Welche Empfehlung oder welchen Tipp möchtet ihr anderen Gründern und Gründungsinteressierten mit auf den Weg geben?
Generell bin ich der Meinung, dass man Ideen schnell zu einem Punkt bringen sollte, an dem man wirklich beurteilen kann, ob sie gut sind oder nicht. Das rate ich wirklich jedem. Sei es eine Website, eine App oder irgendwas in der Art, einfach schnell etwas bauen, worunter sich die Leute etwas vorstellen können. Erst dann kann man wirklich rational entschieden, ob man da jetzt viel Geld und Zeit investiert. Und generell: Man sollte immer etwas machen, das einen interessiert, wo man dahinter steht.

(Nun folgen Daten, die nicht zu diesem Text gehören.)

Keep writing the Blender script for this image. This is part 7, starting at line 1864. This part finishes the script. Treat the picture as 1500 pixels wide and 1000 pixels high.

Wenn du pitchst und Leute überzeugst, musst du immer deine Story erzählen und das ist bei uns auch sehr authentisch, weil wir ein echtes Problem selbst gelöst haben.
Wenn du etwas gerne machst, dann sehen dir das die Leute an. Wenn du auch gleichzeitig der Kunde deiner Lösung bist und weißt, wie das Ganze aussehen muss, dann erhöht das die Glaubwürdigkeit enorm. Und letztlich: Wir haben schon viele Wettbewerbe gewonnen, aber ich glaube, es liegt nicht daran, dass wir das beste Produkt der Welt haben, sondern, dass man Leuten Geschichten erzählt. Wenn du deine Idee auf den Punkt bringen kannst und innerhalb von einem oder zwei Sätzen einfach sagen kannst, was du machst, dann ist es einfach richtig gut. Wir haben uns teilweise in Wettbewerben gegen andere durchgesetzt, deren Produkte viel komplexer waren und vielleicht einen größeren Markt adressieren, aber wenn du eine einfache Idee konsequent und fokussiert umsetzen kannst, dann ist das das, was den Unterschied macht. Und das kann jeder machen.